Lorrie Jess, Ward 2 trustee, chose to homeschool her children, but said that she didn't register with WCPS because she didn't want to be pressured into putting her kids in public school.

"No disrespect," Jess joked. "But we got enough of that from the general population. That's the conundrum with home school. If you're into it, you're into it, and you don't want the pressure of re-entering your child back into the system."

According to data compiled from surveys of parents who homeschool their children, almost 50 per cent said they do so because they feel their child can get a better education at home. The other 50 per cent varied from religious reasons to dissatisfaction with public school curriculums.

Trustee Barb Walker said regardless of the reason, she doesn't feel it's the board's job to support homeschooling if it's costing them money. She added if the home education program was paying for itself, then it should be something WCPS can offer to the community, but otherwise, it might not be needed.
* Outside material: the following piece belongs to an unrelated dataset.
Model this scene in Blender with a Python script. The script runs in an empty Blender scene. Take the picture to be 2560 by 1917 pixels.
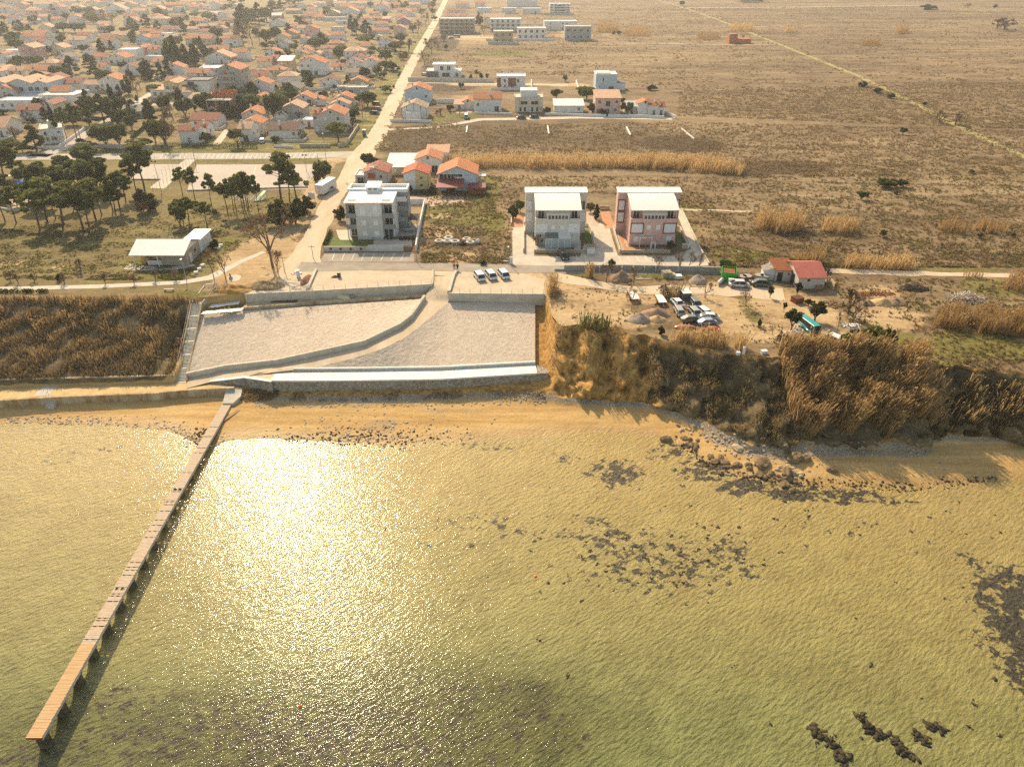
import bpy, bmesh, math, random
import numpy as np
from mathutils import Vector, Matrix, noise
random.seed(7)
RNG = np.random.default_rng(11)
R = math.radians
F, TH, CZ, PZ = 1776.0, math.radians(31.5), 70.0, 10.0
C = bpy.context.scene.collection

def W(px, py, z=PZ):
 u = (px-1280)/F; v = (py-958.5)/F
 d = (u, math.cos(TH)-v*math.sin(TH), -math.sin(TH)-v*math.cos(TH))
 t = (z-CZ)/d[2]
 return Vector((d[0]*t, d[1]*t, z))
def SC(px, py, z=PZ):
 v = (py-958.5)/F
 return F/((z-CZ)/(-math.sin(TH)-v*math.cos(TH)))
def ZAT(y, py):
 k = (958.5-py)/F
 return CZ + y*(k*math.cos(TH)-math.sin(TH))/(math.cos(TH)+k*math.sin(TH))
def CR(c):
 return {'A': (0, 0, 3.456), 'B': (500, 0, 3.456), 'K': (0, 300, 3.456), 'D': (600, 330, 3.456), 'E': (940, 0, 3.456), 'F': (1200, 430, 3.456),
   'G': (1340, 640, 3.456), 'H': (1920, 640, 3.456), 'I': (420, 680, 3.456), 'J': (900, 700, 3.456), 'N': (0, 0, 1),
   'Z1': (0, 0, 6.9125), 'Z2': (300, 0, 6.9125), 'Z3': (580, 0, 6.9125), 'Z4': (840, 0, 6.9125), 'Z5': (0, 180, 6.9125), 'Z6': (300, 180, 6.9125), 'Z7': (600, 160, 6.9125),
   'S': (1760, 640, 3.531), 'Q': (1640, 720, 12.29), 'O': (880, 360, 6.144), 'X': (1560, 0, 2.212)}[c]
def NP(c, x, y):
 o = CR(c); return o[0]+x/o[2], o[1]+y/o[2]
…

"I think that by virtue of teaching them at home, you're opting out of the public school system," Walker said. "If the program was paying for itself, then that's something we could offer, but I just feel it's not something we should be spending money that we don't have on."

Even though the board chose to close Satinwood School recently for very similar reasons - high cost and low enrolment - vice chair of the board Bob Huff vehemently defended the home education program, and said he feels "very strongly that we should be providing that option to the community."

"I think it behoves us as a public education institution to do it," Huff said. "It falls in with what inspiring education is - education anywhere, any pace, any time. I think the homeschooling element is something we don't want to lose."

The board was not able to reach a conclusion on the discussion, and moved that superintendent Jacobs get some more information regarding WCPS home education before any sort of action is taken.